Holy Well (destroyed?): OS Grid Reference – SP 5549 4574
Also Known as:
- Stock Well
Archaeology & History
This seemingly lost holy well was first mentioned by John Morton (1712), who told us that it was the source of the River Tove. About eighty years later, John Bridges (1791) wrote that,
“In this town was formerly a grange to the monastery of St Andrews in Northampton; and a spring which riseth near the place where this house stood, still retains the name of Halywell Spring.”
Little else was written of the site until H.C. Smith’s (1933) in-depth overview of the famous Washington family (some dood called George apparently) of Sulgrave, where he echoed John Morton’s words that the River Tove “rises from the spring of Holy Well, near the site of the old Grange of St. Andrew’s Priory.” He told that it was located up Stockwell Lane where an old water-mill was located and “the water for the mill is provided by a large mill-pool fed by a spring known in former times as Holy Well Spring.” Local historian Beeby Thompson (1914) identified the Stock Well as being the later alternative name for our holy one.
References:
- Bridges, John, The History and Antiquities of Northamptonshire, D. Price: Oxford 1791.

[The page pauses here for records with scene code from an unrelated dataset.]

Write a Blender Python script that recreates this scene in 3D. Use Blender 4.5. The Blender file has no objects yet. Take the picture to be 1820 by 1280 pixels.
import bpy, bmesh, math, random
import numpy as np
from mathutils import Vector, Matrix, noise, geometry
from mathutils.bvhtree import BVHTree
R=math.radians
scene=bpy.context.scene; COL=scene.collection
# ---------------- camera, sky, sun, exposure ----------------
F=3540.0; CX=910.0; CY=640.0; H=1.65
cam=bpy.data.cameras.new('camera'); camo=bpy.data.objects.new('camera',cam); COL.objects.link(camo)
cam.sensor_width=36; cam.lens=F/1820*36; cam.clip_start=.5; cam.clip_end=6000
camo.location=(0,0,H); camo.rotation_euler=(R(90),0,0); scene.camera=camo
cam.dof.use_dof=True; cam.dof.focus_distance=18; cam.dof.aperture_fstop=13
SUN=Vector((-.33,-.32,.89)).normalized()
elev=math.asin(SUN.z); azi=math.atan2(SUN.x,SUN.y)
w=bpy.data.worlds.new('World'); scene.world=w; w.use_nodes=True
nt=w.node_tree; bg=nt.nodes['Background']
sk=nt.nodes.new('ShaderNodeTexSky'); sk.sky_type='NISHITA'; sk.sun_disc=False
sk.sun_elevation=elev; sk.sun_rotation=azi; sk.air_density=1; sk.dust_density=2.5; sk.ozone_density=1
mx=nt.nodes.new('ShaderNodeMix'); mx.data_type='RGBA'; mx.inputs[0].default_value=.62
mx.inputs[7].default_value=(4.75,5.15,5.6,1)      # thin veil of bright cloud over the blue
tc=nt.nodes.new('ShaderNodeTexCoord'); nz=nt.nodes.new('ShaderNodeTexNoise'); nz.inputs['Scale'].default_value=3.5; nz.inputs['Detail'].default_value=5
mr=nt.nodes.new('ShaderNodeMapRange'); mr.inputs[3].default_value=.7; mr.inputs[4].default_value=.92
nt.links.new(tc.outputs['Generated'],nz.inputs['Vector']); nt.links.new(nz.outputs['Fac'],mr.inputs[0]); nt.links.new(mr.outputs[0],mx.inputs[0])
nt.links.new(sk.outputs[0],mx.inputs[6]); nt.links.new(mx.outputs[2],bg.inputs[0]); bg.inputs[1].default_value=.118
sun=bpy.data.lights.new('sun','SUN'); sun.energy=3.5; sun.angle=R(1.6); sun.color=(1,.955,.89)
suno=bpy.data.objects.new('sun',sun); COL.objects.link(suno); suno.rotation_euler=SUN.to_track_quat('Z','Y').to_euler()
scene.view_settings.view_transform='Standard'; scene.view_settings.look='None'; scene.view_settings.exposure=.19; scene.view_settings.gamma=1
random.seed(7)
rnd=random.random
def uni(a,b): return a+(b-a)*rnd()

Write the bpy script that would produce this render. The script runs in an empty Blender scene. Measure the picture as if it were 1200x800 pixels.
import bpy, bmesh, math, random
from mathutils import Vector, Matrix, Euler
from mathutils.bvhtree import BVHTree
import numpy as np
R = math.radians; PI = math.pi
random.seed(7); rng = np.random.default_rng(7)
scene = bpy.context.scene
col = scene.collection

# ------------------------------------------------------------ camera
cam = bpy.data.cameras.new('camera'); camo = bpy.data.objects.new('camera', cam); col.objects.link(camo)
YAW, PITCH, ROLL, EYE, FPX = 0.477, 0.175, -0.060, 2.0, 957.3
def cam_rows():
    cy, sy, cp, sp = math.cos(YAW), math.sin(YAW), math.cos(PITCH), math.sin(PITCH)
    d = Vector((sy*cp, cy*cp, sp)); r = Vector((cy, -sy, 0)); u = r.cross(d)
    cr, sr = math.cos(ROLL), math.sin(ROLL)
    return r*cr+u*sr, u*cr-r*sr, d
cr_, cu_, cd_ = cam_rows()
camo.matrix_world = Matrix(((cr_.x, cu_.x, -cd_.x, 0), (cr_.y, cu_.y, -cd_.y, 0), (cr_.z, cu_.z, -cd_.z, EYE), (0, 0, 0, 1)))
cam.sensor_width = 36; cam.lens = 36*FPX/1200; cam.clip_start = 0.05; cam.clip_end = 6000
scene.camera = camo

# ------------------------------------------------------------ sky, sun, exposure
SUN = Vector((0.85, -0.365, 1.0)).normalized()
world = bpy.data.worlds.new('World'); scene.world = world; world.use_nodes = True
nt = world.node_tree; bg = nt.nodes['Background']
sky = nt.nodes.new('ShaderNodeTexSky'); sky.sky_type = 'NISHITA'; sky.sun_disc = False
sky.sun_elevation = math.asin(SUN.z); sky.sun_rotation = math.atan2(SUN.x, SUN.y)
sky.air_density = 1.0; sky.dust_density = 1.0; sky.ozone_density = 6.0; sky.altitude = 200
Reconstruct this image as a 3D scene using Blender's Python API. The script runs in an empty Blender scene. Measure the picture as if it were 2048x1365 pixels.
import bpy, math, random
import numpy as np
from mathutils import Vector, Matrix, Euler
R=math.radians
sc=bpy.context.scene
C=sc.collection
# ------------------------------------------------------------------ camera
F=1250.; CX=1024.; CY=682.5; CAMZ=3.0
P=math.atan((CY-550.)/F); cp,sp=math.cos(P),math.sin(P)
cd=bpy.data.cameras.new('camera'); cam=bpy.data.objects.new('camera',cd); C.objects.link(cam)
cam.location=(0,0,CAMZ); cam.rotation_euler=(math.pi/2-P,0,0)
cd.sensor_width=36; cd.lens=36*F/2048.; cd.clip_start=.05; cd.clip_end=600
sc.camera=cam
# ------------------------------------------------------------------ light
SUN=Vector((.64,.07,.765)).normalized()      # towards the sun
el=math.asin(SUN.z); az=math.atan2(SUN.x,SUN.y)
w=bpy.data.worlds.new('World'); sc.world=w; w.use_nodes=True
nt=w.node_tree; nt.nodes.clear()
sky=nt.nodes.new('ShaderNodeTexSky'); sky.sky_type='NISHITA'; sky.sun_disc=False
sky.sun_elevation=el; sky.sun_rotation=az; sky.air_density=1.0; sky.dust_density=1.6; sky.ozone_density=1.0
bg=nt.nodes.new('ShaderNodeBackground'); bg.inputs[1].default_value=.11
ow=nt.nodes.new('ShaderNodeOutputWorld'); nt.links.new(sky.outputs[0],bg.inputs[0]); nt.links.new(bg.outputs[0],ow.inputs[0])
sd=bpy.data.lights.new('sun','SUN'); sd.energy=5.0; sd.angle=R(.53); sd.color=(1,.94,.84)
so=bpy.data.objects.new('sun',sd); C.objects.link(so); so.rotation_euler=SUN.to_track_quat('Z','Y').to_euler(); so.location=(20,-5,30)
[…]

- Hart, Jeremy, English Holy Wells – volume 2, HOAP: Wymeswold 2008.
- Morton, John, The Natural History of Northamptonshire, R. Knaplock: London 1712.
- Smith, H. Clifford, Sulgrave Manor and the Washingtons, MacMillan: New York 1933.
- Thompson, Beeby, “Peculiarities of Waters and Well,” in Journal Northamptonshire Natural History Society, volume 17, 1914.